Saturday, July 16, 2011

the grades game


Last weekend we attended a gathering at a friend's house here in town.   Although the family has two boys the same age, the parents are a bit older than my husband and me.   I find this often with other parents with teenagers.  I had my first child at age 25 but it seems most women in my town held off until 35 or 40 to start having kids.  Realize that this puts 10-15 years of an age gap between myself and the moms of other teens.  I don't really care but I think it is one of the reasons I don't hang out with many mothers in town.  There is a big difference between 41 and 56.

When it was time to eat I ended up sitting at the patio table with the "girls".  All of the women were in the upper 50's and all had children who recently graduated from the local high school and were on their way to college.  Naturally the conversation surrounded the kids.  We talked about the differences between boys and girls, the colleges their kids were going to and the "grades game".

In talking about the high school, I mentioned that my son received a D in his AP European History class but passed the AP exam.  I was questioning if the teacher might have been a little harsh on the grading.  All four women, almost in unison, said to me "he has to get that D off his transcript".  Failure to do so would result in him not being able to get into a 4-year college.

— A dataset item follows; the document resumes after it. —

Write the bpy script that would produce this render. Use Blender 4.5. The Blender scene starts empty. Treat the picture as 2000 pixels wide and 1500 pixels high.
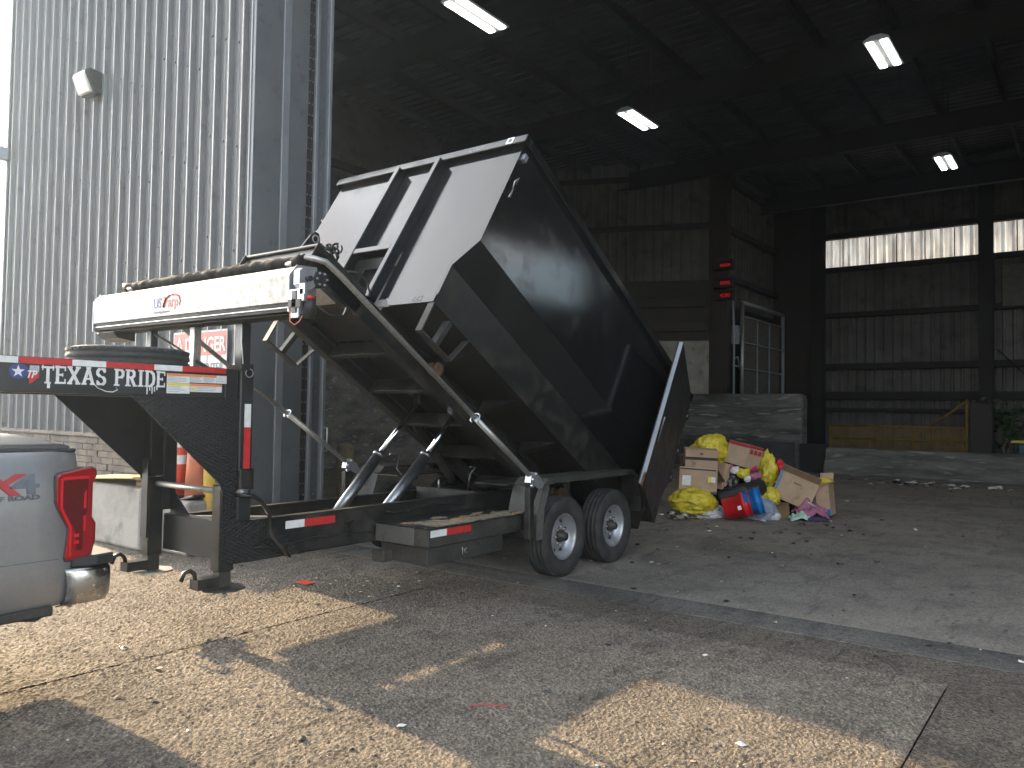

The conversation continued on with further detail about the grades game.  Apparently to get into college the number one factor is GPA, with SAT scores taking second.  Further, and this is what is most disturbing to me, these women - these experienced having just been there, done that - all agreed that my son should drop his honors classes and take the simplest classes possible just to get the higher GPA.  That unless he can guarantee he is going to get an A in an honors class, he'd be better served taking some bullshit class like Foods.  My son liked chemistry this year and has signed up for AP Chemistry.  Now I think he should drop it.  That is sad and it disgusts me.

These women all agreed that colleges don't look at the classes the kids took - they only look at the GPA.  The fact that my son passed his AP exam is irrelevant - that D is all that matters.  These women must have said to me twenty times that we have to do something to get that D off his transcript, even if it means taking a follow up class at some private academy to the tune of $3,000!

How can this be?  How can course content not matter?  I sit here and I am still slightly skeptical although I think I would be a fool to dismiss advice from four women who all said the same exact thing.  Women who have just lived through this experience.  I am so disappointed if this is true, but can I risk it?